:: EXERCISE DETAILS ::
In the entries below, which lines run from the one containing "Generate a Blender" to the one containing "R = math.radians"? Copy exactly those lines, ends included, and no others.

(Scene script records)
★ ★ ★ ★ ★ ★ ★
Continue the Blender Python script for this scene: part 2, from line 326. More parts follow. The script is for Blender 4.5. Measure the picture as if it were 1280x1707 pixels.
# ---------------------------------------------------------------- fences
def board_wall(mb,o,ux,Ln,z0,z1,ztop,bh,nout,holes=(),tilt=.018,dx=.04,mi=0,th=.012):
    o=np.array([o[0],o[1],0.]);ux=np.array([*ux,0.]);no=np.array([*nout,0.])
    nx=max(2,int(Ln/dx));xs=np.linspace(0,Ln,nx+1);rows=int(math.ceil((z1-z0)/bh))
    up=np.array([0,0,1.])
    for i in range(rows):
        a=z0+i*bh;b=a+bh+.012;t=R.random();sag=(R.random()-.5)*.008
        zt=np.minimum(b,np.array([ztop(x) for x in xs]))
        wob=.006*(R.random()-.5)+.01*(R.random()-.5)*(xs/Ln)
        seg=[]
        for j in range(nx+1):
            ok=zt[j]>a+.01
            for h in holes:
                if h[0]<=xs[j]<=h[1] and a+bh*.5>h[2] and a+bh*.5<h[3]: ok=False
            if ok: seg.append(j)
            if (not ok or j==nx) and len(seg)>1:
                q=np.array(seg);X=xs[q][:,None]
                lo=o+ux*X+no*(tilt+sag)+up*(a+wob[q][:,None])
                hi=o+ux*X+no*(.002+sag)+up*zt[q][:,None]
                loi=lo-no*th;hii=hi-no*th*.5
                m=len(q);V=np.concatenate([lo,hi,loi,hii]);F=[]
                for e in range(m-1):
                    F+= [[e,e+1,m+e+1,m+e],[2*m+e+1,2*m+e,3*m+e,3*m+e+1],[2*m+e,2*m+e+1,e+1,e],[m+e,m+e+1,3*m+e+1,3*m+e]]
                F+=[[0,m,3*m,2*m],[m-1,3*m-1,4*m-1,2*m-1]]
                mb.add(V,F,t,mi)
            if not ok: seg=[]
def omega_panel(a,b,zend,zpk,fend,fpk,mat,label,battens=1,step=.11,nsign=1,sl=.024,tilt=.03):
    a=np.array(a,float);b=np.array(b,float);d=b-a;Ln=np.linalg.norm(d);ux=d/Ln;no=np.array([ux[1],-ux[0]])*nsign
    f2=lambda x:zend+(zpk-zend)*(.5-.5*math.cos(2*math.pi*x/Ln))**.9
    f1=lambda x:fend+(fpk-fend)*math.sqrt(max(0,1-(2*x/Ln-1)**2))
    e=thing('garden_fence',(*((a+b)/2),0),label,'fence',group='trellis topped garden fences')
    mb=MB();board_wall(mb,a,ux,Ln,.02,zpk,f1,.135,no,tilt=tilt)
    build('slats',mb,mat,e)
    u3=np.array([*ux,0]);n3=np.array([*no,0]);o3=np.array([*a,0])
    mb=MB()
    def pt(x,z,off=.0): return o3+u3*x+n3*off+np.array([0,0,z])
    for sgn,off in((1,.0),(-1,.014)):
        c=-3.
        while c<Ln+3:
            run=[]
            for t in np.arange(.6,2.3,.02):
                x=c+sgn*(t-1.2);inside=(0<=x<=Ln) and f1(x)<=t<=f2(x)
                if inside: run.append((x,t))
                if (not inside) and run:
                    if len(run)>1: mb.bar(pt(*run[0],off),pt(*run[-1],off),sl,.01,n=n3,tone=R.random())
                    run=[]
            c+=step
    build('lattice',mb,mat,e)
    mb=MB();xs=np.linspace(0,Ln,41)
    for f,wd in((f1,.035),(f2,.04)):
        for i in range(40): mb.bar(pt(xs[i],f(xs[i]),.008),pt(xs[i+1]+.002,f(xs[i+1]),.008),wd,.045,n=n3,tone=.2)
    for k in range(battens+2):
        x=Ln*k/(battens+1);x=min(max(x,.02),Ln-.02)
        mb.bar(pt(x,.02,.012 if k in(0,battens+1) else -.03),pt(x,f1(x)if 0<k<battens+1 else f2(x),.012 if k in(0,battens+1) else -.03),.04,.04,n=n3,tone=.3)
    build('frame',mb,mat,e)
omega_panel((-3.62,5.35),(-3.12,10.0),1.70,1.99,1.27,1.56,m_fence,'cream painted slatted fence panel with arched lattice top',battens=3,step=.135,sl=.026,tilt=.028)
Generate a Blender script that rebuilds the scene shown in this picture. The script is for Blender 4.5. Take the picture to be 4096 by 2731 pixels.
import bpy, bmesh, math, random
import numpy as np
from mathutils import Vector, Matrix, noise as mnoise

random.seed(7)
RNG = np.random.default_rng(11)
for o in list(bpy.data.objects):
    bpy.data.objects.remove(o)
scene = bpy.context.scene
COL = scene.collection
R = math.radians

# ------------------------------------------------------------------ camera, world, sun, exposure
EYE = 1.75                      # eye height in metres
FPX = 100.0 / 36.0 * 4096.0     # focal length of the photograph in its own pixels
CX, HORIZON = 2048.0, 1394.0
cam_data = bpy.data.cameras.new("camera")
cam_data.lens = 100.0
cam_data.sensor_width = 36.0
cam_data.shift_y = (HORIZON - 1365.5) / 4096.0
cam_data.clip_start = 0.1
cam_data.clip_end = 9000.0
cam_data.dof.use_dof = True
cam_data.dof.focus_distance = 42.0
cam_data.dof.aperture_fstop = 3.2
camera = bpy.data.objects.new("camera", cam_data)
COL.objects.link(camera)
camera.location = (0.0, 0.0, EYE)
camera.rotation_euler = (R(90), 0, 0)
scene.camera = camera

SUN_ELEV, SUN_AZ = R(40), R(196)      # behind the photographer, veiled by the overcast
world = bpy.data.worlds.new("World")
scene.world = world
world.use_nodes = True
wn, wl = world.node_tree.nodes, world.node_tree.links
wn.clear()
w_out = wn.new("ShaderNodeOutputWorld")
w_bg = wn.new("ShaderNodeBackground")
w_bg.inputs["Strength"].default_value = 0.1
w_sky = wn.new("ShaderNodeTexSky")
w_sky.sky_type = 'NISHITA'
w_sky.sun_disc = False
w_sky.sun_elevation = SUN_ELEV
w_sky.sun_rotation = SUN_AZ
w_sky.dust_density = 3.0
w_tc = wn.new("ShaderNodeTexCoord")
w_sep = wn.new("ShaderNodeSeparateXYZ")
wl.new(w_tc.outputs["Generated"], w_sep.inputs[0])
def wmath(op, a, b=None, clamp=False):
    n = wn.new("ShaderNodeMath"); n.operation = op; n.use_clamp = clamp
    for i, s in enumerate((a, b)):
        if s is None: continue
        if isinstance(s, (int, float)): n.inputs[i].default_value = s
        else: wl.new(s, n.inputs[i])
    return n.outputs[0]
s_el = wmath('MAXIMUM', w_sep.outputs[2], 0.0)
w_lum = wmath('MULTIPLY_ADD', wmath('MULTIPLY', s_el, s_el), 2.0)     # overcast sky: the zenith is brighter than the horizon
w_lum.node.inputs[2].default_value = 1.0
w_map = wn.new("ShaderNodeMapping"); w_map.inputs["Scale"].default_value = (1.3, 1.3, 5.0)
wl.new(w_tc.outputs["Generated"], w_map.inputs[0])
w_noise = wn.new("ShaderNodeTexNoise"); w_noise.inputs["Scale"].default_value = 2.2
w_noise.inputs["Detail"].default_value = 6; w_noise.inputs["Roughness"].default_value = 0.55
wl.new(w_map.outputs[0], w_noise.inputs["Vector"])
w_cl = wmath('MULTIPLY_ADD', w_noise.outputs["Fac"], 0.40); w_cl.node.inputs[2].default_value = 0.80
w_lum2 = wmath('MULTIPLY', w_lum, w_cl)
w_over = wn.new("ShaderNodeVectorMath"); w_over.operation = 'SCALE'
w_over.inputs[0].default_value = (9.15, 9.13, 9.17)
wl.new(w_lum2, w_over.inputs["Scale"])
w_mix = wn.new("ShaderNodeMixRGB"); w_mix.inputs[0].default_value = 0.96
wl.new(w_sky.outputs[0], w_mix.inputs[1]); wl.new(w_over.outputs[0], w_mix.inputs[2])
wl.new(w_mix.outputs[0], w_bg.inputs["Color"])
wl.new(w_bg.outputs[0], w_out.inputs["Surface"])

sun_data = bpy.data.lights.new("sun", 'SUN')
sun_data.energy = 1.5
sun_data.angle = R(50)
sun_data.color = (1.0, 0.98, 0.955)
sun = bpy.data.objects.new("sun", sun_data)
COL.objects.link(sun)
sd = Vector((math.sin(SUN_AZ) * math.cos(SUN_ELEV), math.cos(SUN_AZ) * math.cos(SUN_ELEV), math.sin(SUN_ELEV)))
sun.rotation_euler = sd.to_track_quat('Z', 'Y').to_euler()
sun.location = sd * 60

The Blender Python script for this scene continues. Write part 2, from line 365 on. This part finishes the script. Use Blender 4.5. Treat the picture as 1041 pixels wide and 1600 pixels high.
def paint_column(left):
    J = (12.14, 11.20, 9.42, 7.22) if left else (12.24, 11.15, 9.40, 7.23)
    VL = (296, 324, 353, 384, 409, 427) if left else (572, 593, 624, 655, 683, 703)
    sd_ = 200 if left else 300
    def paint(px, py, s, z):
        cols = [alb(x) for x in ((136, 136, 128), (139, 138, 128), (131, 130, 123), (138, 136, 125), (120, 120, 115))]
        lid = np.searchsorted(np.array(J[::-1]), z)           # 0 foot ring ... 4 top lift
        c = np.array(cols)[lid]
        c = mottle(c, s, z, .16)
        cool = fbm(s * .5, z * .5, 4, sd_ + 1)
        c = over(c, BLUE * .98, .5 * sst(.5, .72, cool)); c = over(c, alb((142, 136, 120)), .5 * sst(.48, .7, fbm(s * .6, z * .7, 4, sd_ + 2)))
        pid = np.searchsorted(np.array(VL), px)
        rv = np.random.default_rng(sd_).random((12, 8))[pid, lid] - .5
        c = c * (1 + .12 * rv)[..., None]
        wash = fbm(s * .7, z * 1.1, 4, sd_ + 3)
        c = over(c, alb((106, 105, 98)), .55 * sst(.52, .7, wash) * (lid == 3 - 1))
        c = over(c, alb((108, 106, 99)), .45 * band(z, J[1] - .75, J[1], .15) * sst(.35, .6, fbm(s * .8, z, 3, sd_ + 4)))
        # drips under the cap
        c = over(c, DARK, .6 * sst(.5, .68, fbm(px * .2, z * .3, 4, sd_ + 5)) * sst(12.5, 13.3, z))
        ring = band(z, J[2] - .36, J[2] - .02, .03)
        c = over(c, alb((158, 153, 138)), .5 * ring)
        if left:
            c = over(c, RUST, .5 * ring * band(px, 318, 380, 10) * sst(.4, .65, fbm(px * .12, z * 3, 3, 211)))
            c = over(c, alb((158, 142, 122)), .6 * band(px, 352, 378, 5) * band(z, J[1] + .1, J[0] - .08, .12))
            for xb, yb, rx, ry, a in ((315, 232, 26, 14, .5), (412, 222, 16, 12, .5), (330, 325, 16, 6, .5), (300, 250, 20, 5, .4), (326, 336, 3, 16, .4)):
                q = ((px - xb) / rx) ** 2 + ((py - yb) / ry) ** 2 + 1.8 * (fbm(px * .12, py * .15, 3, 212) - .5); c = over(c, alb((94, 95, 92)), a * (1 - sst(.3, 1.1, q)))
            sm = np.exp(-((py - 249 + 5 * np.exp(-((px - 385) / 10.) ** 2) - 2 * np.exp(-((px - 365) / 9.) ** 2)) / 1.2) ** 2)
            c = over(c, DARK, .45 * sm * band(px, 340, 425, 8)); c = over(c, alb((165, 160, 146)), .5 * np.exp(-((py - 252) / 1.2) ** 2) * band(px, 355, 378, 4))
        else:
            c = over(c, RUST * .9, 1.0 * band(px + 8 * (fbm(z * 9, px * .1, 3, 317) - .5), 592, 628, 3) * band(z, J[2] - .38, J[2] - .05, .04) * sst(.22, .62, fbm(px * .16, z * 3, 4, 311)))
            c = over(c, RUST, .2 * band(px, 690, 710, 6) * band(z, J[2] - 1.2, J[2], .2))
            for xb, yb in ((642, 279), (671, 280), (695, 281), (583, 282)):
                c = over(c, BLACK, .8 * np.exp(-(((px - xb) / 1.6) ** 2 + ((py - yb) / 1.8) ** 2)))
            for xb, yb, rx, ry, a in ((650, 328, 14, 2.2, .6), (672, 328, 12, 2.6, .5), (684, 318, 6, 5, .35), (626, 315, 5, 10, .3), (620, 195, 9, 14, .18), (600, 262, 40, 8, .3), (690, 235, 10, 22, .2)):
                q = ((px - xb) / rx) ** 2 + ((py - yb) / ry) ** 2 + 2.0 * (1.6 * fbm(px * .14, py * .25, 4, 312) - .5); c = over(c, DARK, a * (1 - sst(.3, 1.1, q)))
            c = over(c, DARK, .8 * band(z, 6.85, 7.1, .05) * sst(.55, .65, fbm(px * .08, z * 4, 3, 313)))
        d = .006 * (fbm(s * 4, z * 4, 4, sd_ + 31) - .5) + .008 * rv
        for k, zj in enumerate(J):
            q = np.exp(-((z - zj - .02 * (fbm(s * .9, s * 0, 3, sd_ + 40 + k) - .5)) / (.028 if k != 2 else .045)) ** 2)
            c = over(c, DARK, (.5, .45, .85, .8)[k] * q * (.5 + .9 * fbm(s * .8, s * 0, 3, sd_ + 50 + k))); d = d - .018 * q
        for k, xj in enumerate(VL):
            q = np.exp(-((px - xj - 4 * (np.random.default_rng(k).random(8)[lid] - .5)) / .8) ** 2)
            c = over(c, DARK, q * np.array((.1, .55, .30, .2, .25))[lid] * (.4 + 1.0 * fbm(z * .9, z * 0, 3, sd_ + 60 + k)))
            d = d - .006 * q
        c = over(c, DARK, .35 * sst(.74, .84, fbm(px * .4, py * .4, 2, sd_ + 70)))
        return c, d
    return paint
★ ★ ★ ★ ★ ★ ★
:: SOLUTION TO THIS TASK ::
Generate a Blender script that rebuilds the scene shown in this picture. The script is for Blender 4.5. Take the picture to be 4096 by 2731 pixels.
import bpy, bmesh, math, random
import numpy as np
from mathutils import Vector, Matrix, noise as mnoise

random.seed(7)
RNG = np.random.default_rng(11)
for o in list(bpy.data.objects):
    bpy.data.objects.remove(o)
scene = bpy.context.scene
COL = scene.collection
R = math.radians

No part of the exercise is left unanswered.